Sagar, the Uber driver Chad hired to drive him around all weekend who he assumed didn’t speak English, has been listening in on all of Chad’s calls and ultimately exposes that Chad plans to sell the bakery after buying the building from Sarah’s parents. Mysterious man who ultimately shows up bearing gifts? Close enough for me!

Is there any magic?

I guess wishing on stars, fountains, ornaments, and literally any inanimate object you stumble upon during the month of December is more Christmas-coded, and Hanukkah is more practical. Because to muster up $40,000 worth of business, Sarah and Ben do not wish upon a pinecone, but instead call upon “Jewish geography”: contacting all their former peers to get their families to buy their holiday goods from the bakery. This little phone tree ultimately makes its way back to San Viejo’s hometown heroes: the Baum sisters, a.k.a. the Silverman sisters, Sarah and Laura Silverman. They’re sort of zany fairy-godmother types who swoop in, write Sarah’s dad a check to repay him for all the free pastry he gave them as kids, hire Sarah’s brother onto their show, and straight up make Sarah and Ben kiss like two Barbie dolls.

Any chance they just thought of this title and then built an entire movie around it?
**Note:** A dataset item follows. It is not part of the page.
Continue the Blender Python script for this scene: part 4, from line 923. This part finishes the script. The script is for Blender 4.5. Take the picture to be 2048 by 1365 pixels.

Until almost the very last scene I would not have said that they came up with the title first. Because Menorah in the Middle is a perfectly functional title: there’s alliteration, it tells the watcher they’re likely getting a Hanukkah story, and there’s a small but not insignificant suggestion that Frankie Muniz might be there. But then they had to go and say the name of the movie in the movie, clearly wanting to justify its existence. “Menorah in the Middle” is apparently a “game” wherein the Baum sisters put a menorah between Ben and Sarah, and then when they remove it, they just … tell them they have to kiss? Oh, you Baum sisters, I’ll tell you what your movie’s closed captioning told me, which did not get a single Yiddish word right for the entire 90 minutes: “You’re a real mush.”